Even without a secular state, the places in which the religious and non-religious can strengthen their strategies and work together are crucial. Journalists’ and bloggers’ associations, grassroot development groups, human rights organisations (which are genuinely universalist) and women’s networks are important secular spaces. Global networks suchWomen Living Under Muslim Laws or Musawah are important actors in keeping discussion alive between those who are religious and those who are not.

What these networks do is often misunderstood by international actors. WLUML, for instance, has been valorised for promoting ‘value pluralism’ by a human rights professor in the US and lauded for separating true religion from corrupt culture by a British academic.  Neither of these claims is accurate, and both undermine the careful work on legal pluralism undertaken over many years by WLUML, which has opposed the spread of such dual legal systems as Shari’a courts, jirgas and systems to codify customary law. Many thinkers and activists, myself included, rely on understandings built through such networks and reflected in the human rights literature.

Networks by definition have participants with different views. So, for instance, Musawah has undoubtedly faced difficult discussions about what sort of Muslims are to be part of it - only those who are visibly observant or anyone. Its extraordinary founders, who include the feminist theologian Amina Wadud, based in the US, and the Malaysian organization Sisters in Islam, clearly understand that they need to operate in a secular space without which they simply would not be able to conduct their feminist interpretations of religion. Sisters in Islam has been attacked by religious extremists, has warned against the rise of fundamentalism and has protested against its government’s collusion with the Saudis in the case of Hamza Kashgari, the young man who was deported from Malaysia and imprisoned for blasphemy because of his tweets.

The silence of all too many western feminists, whether 'Islamic' or secular, on these matters, speaks eloquently. 

It is not surprising that there is such a silence. Like other social theory, much women’s rights theory for the last two decades has depended on the notion that fundamental progressive change is not possible. For the past thirty years or so, the dominant trend in the academy has been to assume that religiosity is rising, that the desire for liberty and equality are quaint nineteenth century ideas, and that we must get on with the programme of working within religion and focus on making minute incremental changes.

In the field of security, this has led to the designation of some of the most dangerous and murderous movements of our time as ‘moderates’. It is not my contention to argue that all religious fundamentalists are the same. But I do think that the term ‘moderate Islamist’ is an oxymoron.  As the Egyptian journalist Ibrahim Essa, who was arrested 70 times under Mubarak, said, ‘Under Mr. Mubarak, I was threatened only with prison; under Mr. Morsi, my life was in danger’. As feminist and secular activists mostly from the global south told Human Rights Watch, for many Western powers the coming to power of the Muslim Brotherhood was their Plan B. If not one strong man, then another.

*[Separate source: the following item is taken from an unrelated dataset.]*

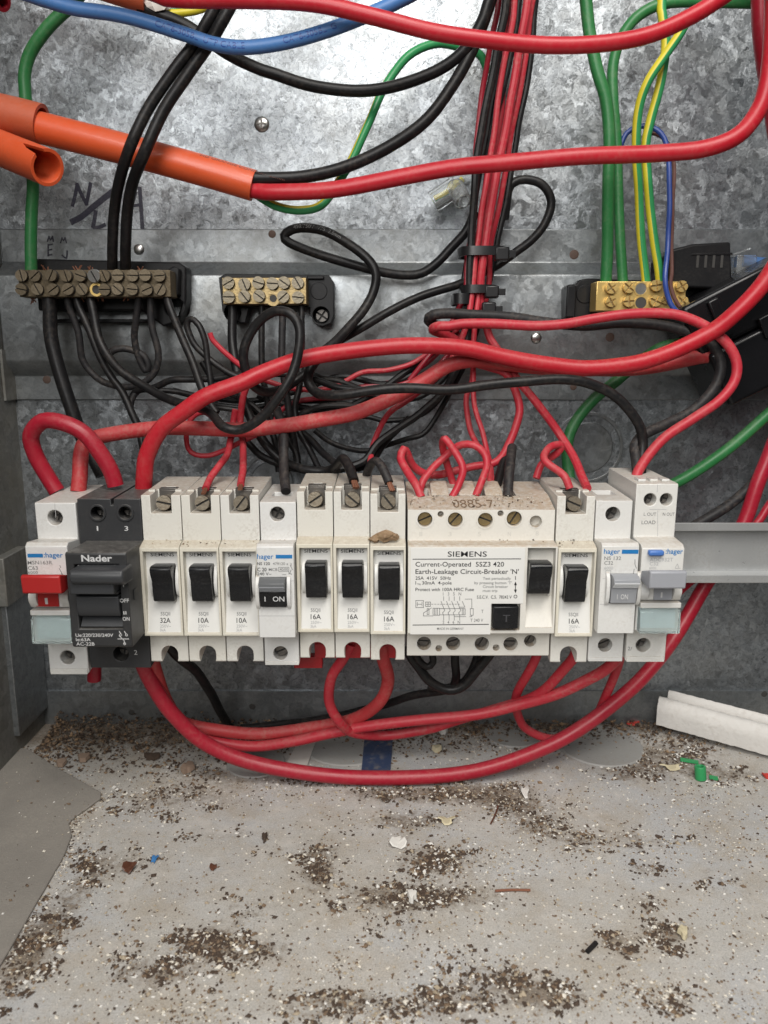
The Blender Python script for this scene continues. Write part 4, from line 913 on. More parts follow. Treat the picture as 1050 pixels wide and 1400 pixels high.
# ---- top
wire('blue_cable','blue',19,'light blue data cable with print sagging across the top left',[(20,-14,-82),(60,-1),(103,11),(150,18),(192,28),(257,49),(295,61),(338,65),(395,57),(452,40),(513,15),(548,-1),(590,-22,-82)],key='blue')
cable_text('blue','CAT6-305BL  UTP CABLE',137,2.6,'nblue',-0.1)
cable_text('blue','CAT6-305BL  G',193,2.6,'nblue',-0.1)
wire('red_cable','red',22,'thick red cable swinging across the very top of the picture',[(190,-16,-92),(235,-1),(320,0),(390,1),(445,7),(513,23),(605,46),(700,59),(776,62),(844,57),(896,45),(947,21),(985,-3),(1030,-35,-92)])
wire('red_cable','red',23,'thick red cable leaving the orange conduit and curving up at right edge',[(325,255,-55),(352,261,-56),(376,263),(452,259,-60),(548,242),(624,229,-64),(690,223),(793,214,-70),(896,209),(964,203),(1010,185),(1038,150,-78),(1050,110),(1056,50),(1058,-20,-80)])
wire('red_cable','crimson',27,'red cable hanging down the top right corner in painted shade',[(1040,-20,-50),(1043,40),(1050,100),(1064,190),(1085,300,-50)])  # darker red puts the shade on this cable into its colour
wire('green_cable','green',17,'green cable from top left down into the left terminal bar',[(118,-20,-36),(100,5),(84,19),(62,42),(42,72),(34,100),(35,130),(41,190),(45,250),(43,291),(42,335),(43,377,-33)])
wire('black_cable','black',16,'left one of the two black cables dropping over the long orange conduit',[(312,-30,-74),(297,5),(267,58),(237,98),(202,149),(178,199,-74),(163,247),(156,291,-52),(154,340),(154,374,-33)])
wire('black_cable','black',16.5,'right one of the two black cables dropping over the long orange conduit',[(333,-30,-74),(316,7),(288,58),(258,101),(223,152),(197,208,-74),(181,250),(174,291,-52),(172,340),(172,374,-33)])
wire('black_cable','black',16,'black cable sagging from the top conduit to the top of the bundle',[(190,8,-45),(212,18),(254,35),(309,72),(350,92),(376,101),(426,117),(490,124),(544,117),(597,97),(633,70),(658,32),(676,-20,-45)])
wire('black_cable','black',17,'black cable rising from the orange conduit end to the bundle top',[(325,242,-58),(353,244,-57),(414,242),(471,229),(529,202,-50),(582,164),(620,114),(647,65),(664,23),(680,-25,-38)])
wire('earth_wire',['egreen','yellow'],10.5,'green and yellow wire curling from the orange conduit up behind the bundle',[(328,256,-52),(346,264,-50),(376,281),(410,287),(441,279,-46),(464,248),(483,213,-42),(506,164),(529,114,-30),(559,76),(593,60),(626,63),(655,74),(668,100,-14)],stripe=(9,5),twist=-0.010)
wire('earth_wire',['egreen','yellow'],10,'short green and yellow wire end at the top conduit mouth',[(200,12,-44),(233,17),(267,14),(290,4),(315,-14,-44)],stripe=(-2,6),twist=0.02)

# orange conduits
def pipe(name,m,label,a,b,wpx,wall,cutend=None,Ya=-55,Yb=-55,bevel=0.3):
    p0,p1=P(a[0],a[1],Ya),P(b[0],b[1],Yb); r=wpx/2*mmpx((a[1]+b[1])/2,(Ya+Yb)/2)
    mb=MB().ring(p0,p1,r,r-wall,40); return tag(obj(name,mb,M[m],bevel=bevel),label,'conduit')
def bentpipe(name,m,label,pts,w,wall):
    q=spline(run_on(pts,fill(pts))); r=w/2*mmpx(pts[len(pts)//2][1],q[len(q)//2].y); fr=frames(q); n=36; mb=MB(); Np=len(q)
    for rr in (r,r-wall):
        b=len(mb.v)
        for p,t,a,c in fr: mb.v+= [tuple(p+(a*math.cos(2*math.pi*k/n)+c*math.sin(2*math.pi*k/n))*rr) for k in range(n)]
        for i in range(Np-1):
            for k in range(n): mb.f.append((b+i*n+k,b+i*n+(k+1)%n,b+(i+1)*n+(k+1)%n,b+(i+1)*n+k)); mb.m.append(0)
    o=Np*n
    for i in (0,Np-1):
        for k in range(n): mb.f.append((i*n+k,i*n+(k+1)%n,o+i*n+(k+1)%n,o+i*n+k)); mb.m.append(0)
    return tag(obj(name,mb,M[m]),label,'conduit')
bentpipe('orange_conduit','orange','long orange conduit sloping across the left with cables leaving its end',[(-30,152,-55),(45,172),(120,191),(200,212),(280,234),(347,254,-55)],41,1.9)
PATHS['con']=(spline(fill([(-30,152,-55),(45,172),(120,191),(200,212),(280,234),(347,254,-55)])),41/2*mmpx(212,-55),bpy.data.objects['orange_conduit'])
cable_text('con','HD ORANGE CONDUIT 20mm',107,2.2,'brown',0.95)
bentpipe('conduit_coupling','orange_old','worn wider orange coupling at the left edge over the long conduit',[(-40,147,-55),(0,156),(30,163),(57,170,-55)],52,1.8)
# lower cut-open conduit
q0,q1=P(-40,186,-52),P(65,229,-86)
r_=24*mmpx(215,-76); _d=(q1-q0).normalized(); _r=Vector((-0.2,-0.62,0.78)); _r=(_r-_d*_r.dot(_d)).normalized(); t=tag(obj('cut_conduit',MB().ring(q0,q1,r_,r_-1.5,40),M['orange'],cut=[MB().prism([(-13,-0.5),(3,-2.4),(3,2.6),(-8,1.2)],q1+_r*(r_-4),_d,_d.cross(_r).normalized(),_r,8)],bevel=0.3),'short orange conduit with open cut end under the left coupling','conduit')
obj('bore_shade',MB().cyl(q0,q0.lerp(q1,0.30),r_-1.55,r_-1.55,24),M['hole'],t)  # dark plug deep in the pipe, added to imitate shade inside it
bentpipe('orange_conduit','orange_old','red-orange conduit end slanting in at the very top left',[(30,-58,-45),(90,-40),(150,-20),(203,-4,-45)],42,2.0)
bentpipe('conduit_stub','crimson','small dark red conduit rim in the extreme top left corner',[(-30,-14,-70),(-10,-4),(5,3,-74)],24,1.6)
def crumple(name,label,cat,m,c,rx,ry,rz,seed,jit=0.35,sub=2,dirn=None):
    return tag(obj(name,MB().blob(c,rx,ry,rz,jit,sub,seed),M[m],sharp=20),label,cat)
crumple('tape_scrap','scrap of white tape at the top conduit mouth','tape','paper',P(216,5,-48),5.5,2,3.5,4)
crumple('sealant_blob','small lump of white sealant at the end of the long orange conduit','sealant','paper',P(347,252,-55),1.2,1.2,2.2,9)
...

I would be interested to know whether any real ‘due diligence’ has been done to assess the harm done by the policy of treating the Muslim Brotherhood and the Jamaat e Islami as partners of government at various points in the ‘War on Terror’. Indeed, so enthusiastic has the British government been in these partnerships that they awarded the National Health Service post of Muslim Spiritual Care Provision to Chowdury Mueen Uddin, founder of the Jamaat-linked Muslim Council of Britain, vice-chair of the East London Mosque, and a leader of the attack on The  Satanic Verses. Mueen Uddin has just been convicted of war crimes in Bangladesh - in war crimes trials that signal at least the partial defeat of Islamists in Bangladesh.  In 1994, I worked with David Bergman and many others to make "The War Crimes File" for Channel 4 television, the first British investigation into Muen Uddin’s activities. To my surprise, the response of the British authorities was to ignore the allegations against him and to entertain both Mueen Uddin and Maulana Motiur Rahman Nizami, then leader of the Jamaat e Islami, at Chatham House.

In Iran, the Islamists won, and the revolution led to a massive backlash against rights in general. Yet as the CARE report shows, Even under the most adverse conditions, women continue to struggle. Some 'Islamic' feminists such as Dr. Ziba Mir Hosseini and others studying Iran found that the gains they made, apparently working ‘within’ religion were modest. Many feminists went out on the streets to demand democracy in the Green movement and before. Would they have taken the risk of public and secular campaigning if they had found it possible to reform the Islamic regime, fatwa by fatwa?

The Iran example tends to be used to frame as desirable strategies of internal reform efforts which have yielded little, and were actually taken up under conditions of extreme repression, after the brutal defeat of the progressive movement. Iranian feminists working within Iran would not necessarily see their choices as anti-secular. In fact, they smuggled secular demands into their work, although they did not label them as such. The Million Signatures Campaign to demand justice in family laws was a bottom up approach, using activists to contact ordinary people to create a climate for reform signature by signature. They did not demand justice under Shari'a, or limit themselves to pleading with the Ayatollahs to issue better fatwas.

The CARE report suggests that “prominent religious institutions, such as Al-Azhar, can use their unique authority to espouse moderate views of Islam and the role of women.” The assumption that women will get progressive fatwas is rather sanguine; what happens if they get a fatwa which is contrary to the goal of gender equality?  Societies where extremist narratives spread and become common currency are not likely to be resilient in handling attacks on rights. Whether in Manouba University or Benghazi, it is mass public disapproval that succeeds - fighting to keep a secular space that is inclusive but free of jihadi influence.

There are rocky times ahead, but reform may still be possible, and it is crucial to look closely at the relationship between religion, the state and civic space - and to get it right. This is why it is so important for international NGOs to be very wary of entering into alliances with fundamentalists, or trying to reform religion. This is not their job, and what they may end up doing is shrinking secular space for both religious and atheist feminist work.